WHAT YOU HAVE TO DO> Select and reproduce each line of the listing below that bears the string "Blender".

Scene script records
◆ ◆ ◆ ◆ ◆ ◆ ◆
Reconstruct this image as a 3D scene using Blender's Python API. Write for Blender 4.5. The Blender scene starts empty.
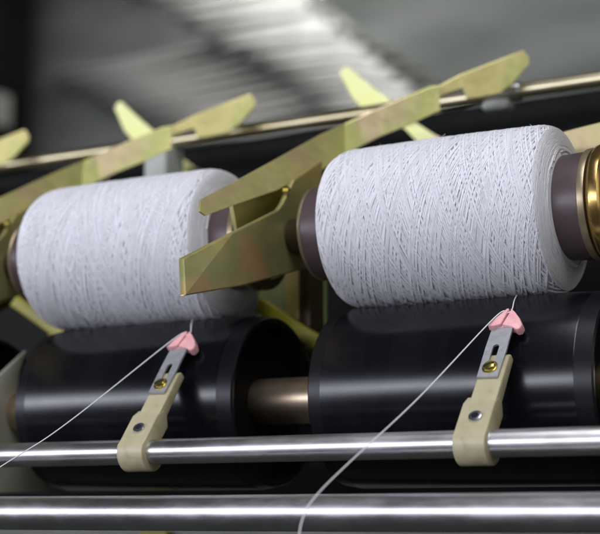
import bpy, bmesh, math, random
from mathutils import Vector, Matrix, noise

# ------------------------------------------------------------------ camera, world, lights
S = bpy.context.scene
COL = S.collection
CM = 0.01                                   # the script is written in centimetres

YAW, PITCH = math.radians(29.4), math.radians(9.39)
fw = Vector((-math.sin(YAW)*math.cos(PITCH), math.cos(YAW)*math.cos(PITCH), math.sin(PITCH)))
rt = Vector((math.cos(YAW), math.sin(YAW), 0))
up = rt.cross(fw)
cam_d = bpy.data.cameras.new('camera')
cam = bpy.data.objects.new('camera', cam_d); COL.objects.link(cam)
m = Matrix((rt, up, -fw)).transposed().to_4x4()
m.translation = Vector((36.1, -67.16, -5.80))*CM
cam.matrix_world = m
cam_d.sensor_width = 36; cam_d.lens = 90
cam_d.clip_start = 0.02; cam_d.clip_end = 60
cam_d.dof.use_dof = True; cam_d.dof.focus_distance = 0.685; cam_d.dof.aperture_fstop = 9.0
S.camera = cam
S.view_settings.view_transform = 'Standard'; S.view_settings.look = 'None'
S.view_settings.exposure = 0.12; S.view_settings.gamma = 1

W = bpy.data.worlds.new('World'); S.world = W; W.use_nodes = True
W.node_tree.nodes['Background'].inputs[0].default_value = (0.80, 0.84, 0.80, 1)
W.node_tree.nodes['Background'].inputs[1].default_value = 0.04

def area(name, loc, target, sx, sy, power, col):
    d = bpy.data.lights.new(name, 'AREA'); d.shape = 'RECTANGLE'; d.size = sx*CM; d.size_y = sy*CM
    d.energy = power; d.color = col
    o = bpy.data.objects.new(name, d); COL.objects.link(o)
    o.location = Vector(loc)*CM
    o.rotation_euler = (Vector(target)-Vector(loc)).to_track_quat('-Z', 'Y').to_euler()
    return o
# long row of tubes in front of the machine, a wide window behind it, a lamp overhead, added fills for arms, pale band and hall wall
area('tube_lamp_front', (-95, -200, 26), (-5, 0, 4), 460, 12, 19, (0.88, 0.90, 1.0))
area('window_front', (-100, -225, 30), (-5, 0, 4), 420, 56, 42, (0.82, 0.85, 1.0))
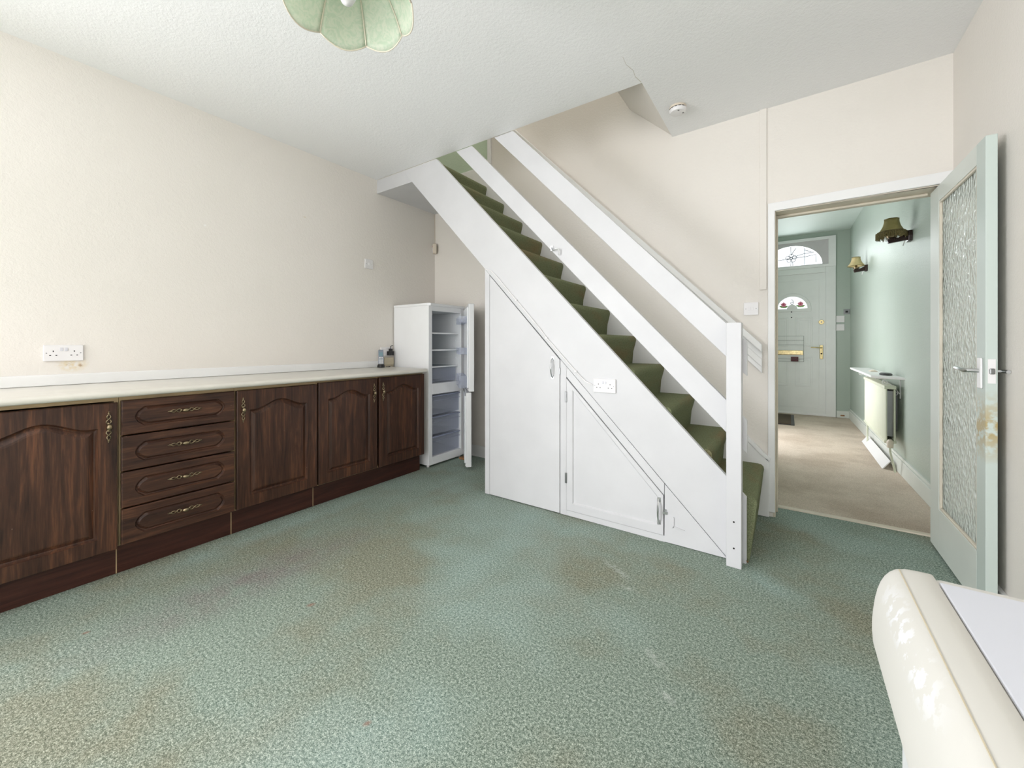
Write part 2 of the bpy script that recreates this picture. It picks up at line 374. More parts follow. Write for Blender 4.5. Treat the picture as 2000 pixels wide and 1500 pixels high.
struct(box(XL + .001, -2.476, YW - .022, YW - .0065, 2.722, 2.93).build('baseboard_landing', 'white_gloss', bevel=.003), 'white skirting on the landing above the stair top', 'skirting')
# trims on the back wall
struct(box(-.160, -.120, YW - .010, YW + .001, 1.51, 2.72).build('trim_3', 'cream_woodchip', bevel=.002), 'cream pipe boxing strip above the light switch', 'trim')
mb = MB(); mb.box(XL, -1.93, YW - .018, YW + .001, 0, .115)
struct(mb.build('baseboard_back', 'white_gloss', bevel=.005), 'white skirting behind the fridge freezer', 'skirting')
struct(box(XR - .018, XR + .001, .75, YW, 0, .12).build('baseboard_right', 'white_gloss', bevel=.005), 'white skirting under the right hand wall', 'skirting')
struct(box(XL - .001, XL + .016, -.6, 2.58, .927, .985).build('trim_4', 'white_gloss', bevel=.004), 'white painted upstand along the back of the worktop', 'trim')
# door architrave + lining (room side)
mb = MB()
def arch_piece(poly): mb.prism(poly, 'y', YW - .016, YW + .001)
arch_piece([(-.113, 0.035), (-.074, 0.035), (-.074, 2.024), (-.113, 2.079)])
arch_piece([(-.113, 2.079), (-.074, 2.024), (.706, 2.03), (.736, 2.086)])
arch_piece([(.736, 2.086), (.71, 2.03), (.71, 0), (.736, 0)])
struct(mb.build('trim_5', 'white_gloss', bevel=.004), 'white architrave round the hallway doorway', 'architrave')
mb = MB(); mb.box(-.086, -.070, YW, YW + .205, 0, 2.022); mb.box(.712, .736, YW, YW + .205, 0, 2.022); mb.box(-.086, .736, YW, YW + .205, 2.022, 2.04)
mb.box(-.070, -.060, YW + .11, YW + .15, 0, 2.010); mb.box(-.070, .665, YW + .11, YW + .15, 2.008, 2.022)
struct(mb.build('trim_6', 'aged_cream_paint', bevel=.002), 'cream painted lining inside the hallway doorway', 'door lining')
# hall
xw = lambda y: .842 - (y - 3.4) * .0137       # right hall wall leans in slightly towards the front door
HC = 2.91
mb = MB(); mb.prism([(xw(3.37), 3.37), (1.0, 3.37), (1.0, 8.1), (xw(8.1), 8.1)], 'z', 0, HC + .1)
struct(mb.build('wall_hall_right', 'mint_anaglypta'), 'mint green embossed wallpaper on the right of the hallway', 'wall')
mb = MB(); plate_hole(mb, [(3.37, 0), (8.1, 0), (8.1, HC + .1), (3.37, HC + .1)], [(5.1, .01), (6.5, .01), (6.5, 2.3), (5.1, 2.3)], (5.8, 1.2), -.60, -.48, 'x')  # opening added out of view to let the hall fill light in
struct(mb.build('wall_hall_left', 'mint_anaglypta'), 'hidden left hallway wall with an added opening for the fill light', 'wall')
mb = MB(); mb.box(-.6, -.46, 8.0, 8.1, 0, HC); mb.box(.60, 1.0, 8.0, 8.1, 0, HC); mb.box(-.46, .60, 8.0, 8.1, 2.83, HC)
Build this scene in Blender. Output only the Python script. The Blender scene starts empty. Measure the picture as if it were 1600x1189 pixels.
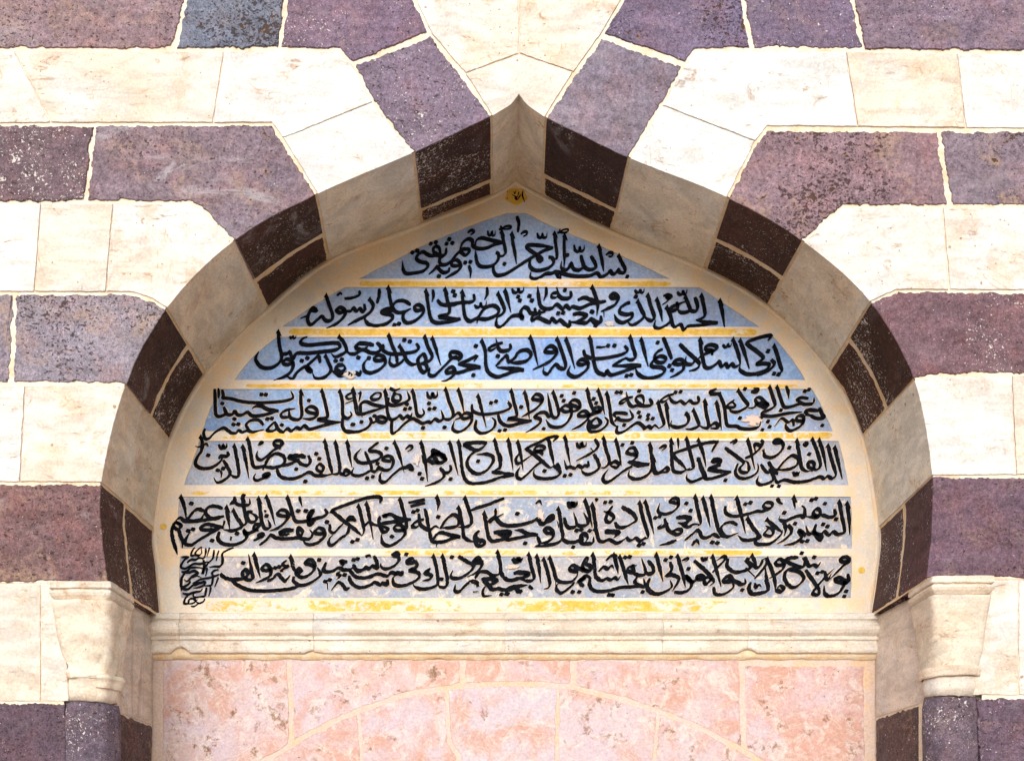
◆ ◆ ◆ ◆ ◆ ◆ ◆
THE RESULT>
Reconstruct this image as a 3D scene using Blender's Python API. Write for Blender 4.5. The Blender scene starts empty.
Write part 2 of the bpy script that recreates this picture. It picks up at line 374. More parts follow. Write for Blender 4.5. Treat the picture as 2000 pixels wide and 1500 pixels high.
Build this scene in Blender. Output only the Python script. The Blender scene starts empty. Measure the picture as if it were 1600x1189 pixels.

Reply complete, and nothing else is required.